Buy Persistent Systems Ltd for the Target Rs. 6,160 by Axis Securities Ltd

Mix-bag Performance; Superior Execution
Est. Vs. Actual for Q2FY26: Revenue – INLINE; EBIT Margin – BEAT; PAT – INLINE
Change in Estimates YoY post Q2FY26:
FY26E/FY27E: Revenue: 2%/4%; EBIT: 2%/10%, PAT: 4%/14%
Recommendation Rationale
* Growth Outlook: The broader economic environment continues to remain challenging, with clients keeping tight control over discretionary budgets. The management remains optimistic about the continuation of the company's growth momentum and niche business verticals.
* Deal Wins/Pipeline: The Total Contract Value (TCV) stood at $609 Mn and $448 Mn in Annual Contract Value (ACV) as of Sep’25. The company is confident in its pipeline of larger deals with a healthy executable order book.

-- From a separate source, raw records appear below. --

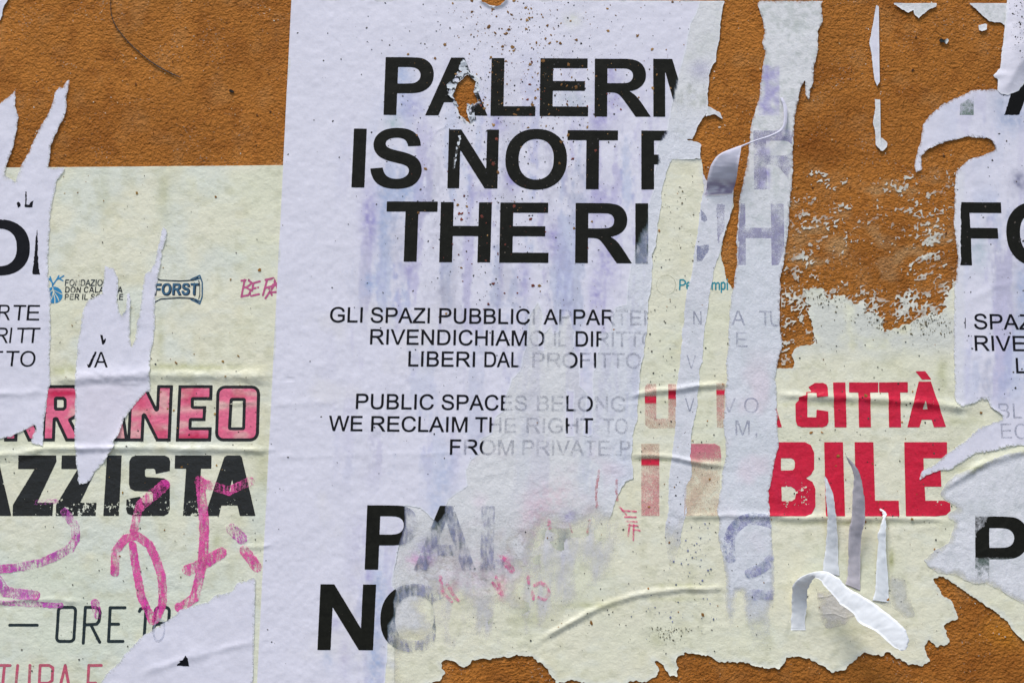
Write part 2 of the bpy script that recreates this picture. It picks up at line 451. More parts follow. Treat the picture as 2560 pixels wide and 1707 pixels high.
def build_wall():
    # front face as a fine sheet round the view, coarse further out
    xs = np.concatenate([np.linspace(-3, -0.75, 30)[:-1], np.linspace(-0.75, 0.75, 420), np.linspace(0.75, 3, 30)[1:]])
    zs = np.concatenate([np.linspace(0, 1.15, 24)[:-1], np.linspace(1.15, 2.2, 300), np.linspace(2.2, 3.4, 20)[1:]])
    X, Z = np.meshgrid(xs, zs); nx = len(xs); nz = len(zs)
    p = np.stack([X, 0 * X, Z], -1).reshape(-1, 3)
    px, py = unP(p)
    und = 0.0004 * fbm(px, py, 260, 3, 61) + 0.00015 * fbm(px, py, 60, 2, 62) - 0.0007
    p[:, 1] = -np.minimum(und, -0.0001) * 1.0      # undulation sinks into the wall, never through the paper
    a = (np.arange(nz - 1)[:, None] * nx + np.arange(nx - 1)[None, :]).ravel()
    q = np.stack([a, a + 1, a + nx + 1, a + nx], 1)
    # back and sides
    n0 = len(p); bp = []
    for x in (-3, 3):
        for yy in (0.0016, 0.35):
            for z in (0, 3.4): bp.append((x, yy, z))
    p = np.concatenate([p, np.array(bp)]); ix = lambda i, j, k: n0 + i * 4 + j * 2 + k
    pl = [[ix(0,0,0), ix(0,0,1), ix(0,1,1), ix(0,1,0)], [ix(1,0,0), ix(1,1,0), ix(1,1,1), ix(1,0,1)],
          [ix(0,1,0), ix(0,1,1), ix(1,1,1), ix(1,1,0)], [ix(0,0,1), ix(1,0,1), ix(1,1,1), ix(0,1,1)]]
    px, py = unP(p)
    me = make_mesh('wall', p, q, pl, M_WALL, {'tint': wall_tint(px, py)})
    return tag(link('wall', me), kind='structure')
wall_o = build_wall()
def box_mesh(name, x0, x1, y0, y1, z0, z1, m):
    me = bpy.data.meshes.new(name)
    v = [(x, y, z) for x in (x0, x1) for y in (y0, y1) for z in (z0, z1)]
    me.from_pydata(v, [], [(0,1,3,2),(4,6,7,5),(0,4,5,1),(2,3,7,6),(0,2,6,4),(1,5,7,3)]); me.materials.append(m)
    return me
tag(link('pavement', box_mesh('pavement', -40, 40, -2.4, -0.001, -0.2, 0.0, plain_mat('grey stone paving', (0.13, 0.125, 0.12)))), kind='structure')
tag(link('road', box_mesh('road', -40, 40, -40, -2.402, -0.3, -0.13, plain_mat('asphalt', (0.06, 0.06, 0.06), 0.85, 60))), kind='structure')

# ------------------------------------------------------------------ type: outlines in 2048-unit ems
def parse(s):
    out = []; cur = None; x = y = 0
    tok = s.replace('M', ' M ').replace('L', ' L ').replace('H', ' H ').replace('V', ' V ').replace('Q', ' Q ').split()
    i = 0; cmd = None
    while i < len(tok):
        if tok[i] in 'MLHVQ': cmd = tok[i]; i += 1; continue
        if cmd == 'M': x, y = float(tok[i]), float(tok[i + 1]); i += 2; cur = [(x, y)]; out.append(cur); cmd = 'L'
        elif cmd == 'L': x, y = float(tok[i]), float(tok[i + 1]); i += 2; cur.append((x, y))
        elif cmd == 'H': x = float(tok[i]); i += 1; cur.append((x, y))
        elif cmd == 'V': y = float(tok[i]); i += 1; cur.append((x, y))
        elif cmd == 'Q':
            a, b, c, d = [float(v) for v in tok[i:i + 4]]; i += 4
            for k in range(1, 6):
                t = k / 5; cur.append(((1-t)**2*x + 2*t*(1-t)*a + t*t*c, (1-t)**2*y + 2*t*(1-t)*b + t*t*d))
            x, y = c, d
    return out
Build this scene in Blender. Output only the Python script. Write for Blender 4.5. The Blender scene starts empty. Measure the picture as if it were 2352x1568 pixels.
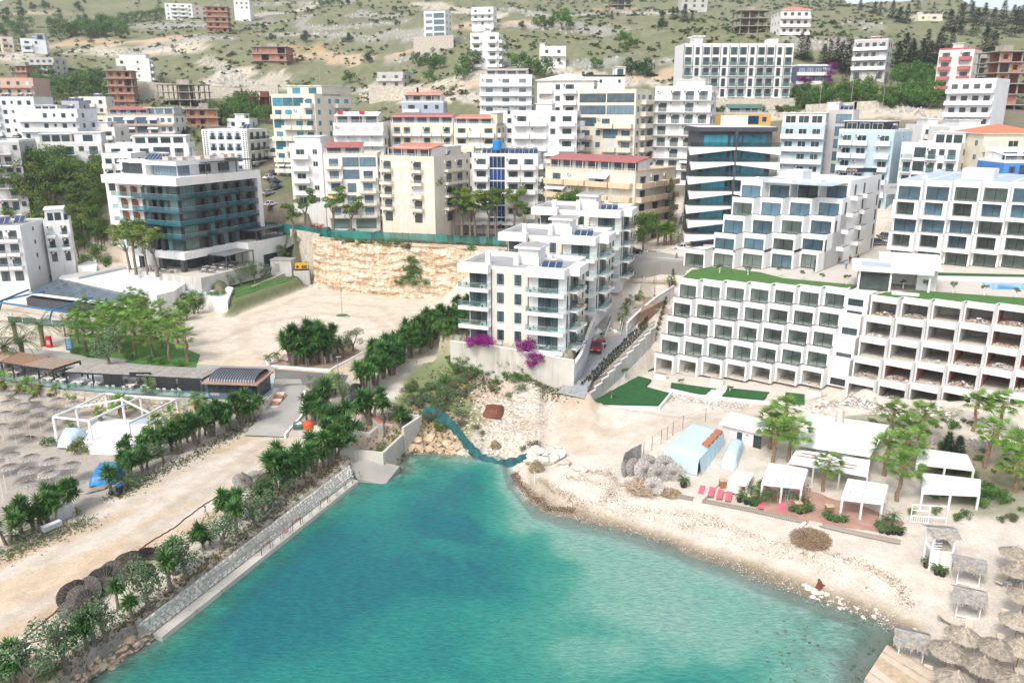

* AI Strategy: Persistent Systems has restructured its AI strategy around four key pillars, i.e AI for Technology, AI for business and Enterprise Data Readiness for AI.
Sector Outlook: Cautiously optimistic
Company Outlook & Guidance: The management remains confident in achieving its $2 Bn revenue target by FY27, supported by a combination of organic growth, core operational efficiencies, and an active acquisition strategy. For its longer-term aspiration of reaching $5 Bn revenue by FY31, the company plans to strategically expand into the manufacturing and retail verticals, thereby diversifying its growth engines and broadening its addressable market. Furthermore, the management is focusing on new areas within Healthcare services and BFSI, with an aim to deepen its presence across multiple sub-segments within these verticals.
Current Valuation: 44x FY27E P/E (Earlier Valuation: 51x FY27E P/E)
Current TP: Rs 6,160/share (Earlier TP: Rs 6,240/share)
Recommendation: We maintain our BUY rating on the stock.
Financial Performance
In Q2FY26, Persistent Systems reported revenue of Rs 3,581 Cr vs Rs 3,334 Cr in Q2FY25, registering a growth of 23.6% YoY and 7.4% QoQ. In CC terms, revenue grew by 4.4% QoQ to $406 Mn. EBIT stood at Rs 583 Cr vs Rs 406 Cr in Q2FY25, up 43.5% YoY and 12.6% QoQ, driven by strong topline growth. Net income came in at Rs 471 Cr vs Rs 325 Cr in Q2FY25, reflecting a growth of 45.1% YoY and 11% QoQ. However, attrition rose by 180 bps YoY to 13.8% from 12.0% in Q2FY25. The company reported a Total Contract Value (TCV) of $609 Mn, with $448 Mn in Annual Contract Value (ACV) as of Sep’25.
Relative Performance
Outlook
From a long-term perspective, we believe Persistent is well-placed for encouraging growth, given its multiple long-term contracts with the world’s leading brands. Its improved revenue visibility gives us confidence in its business growth moving forward.
Valuation & Recommendation
From FY22–25, the company’s Revenue/EBIT/PAT grew at a CAGR of 28%/30%/27%, respectively. The distinctive value proposition and ability to conclude important strategic deals amid an uncertain environment provide confidence in its execution capabilities. Therefore, we maintain a BUY rating on the stock and assign a 44x P/E multiple to its FY27E earnings to arrive at a TP of Rs 6,160/share, implying an upside of 15% from the CMP.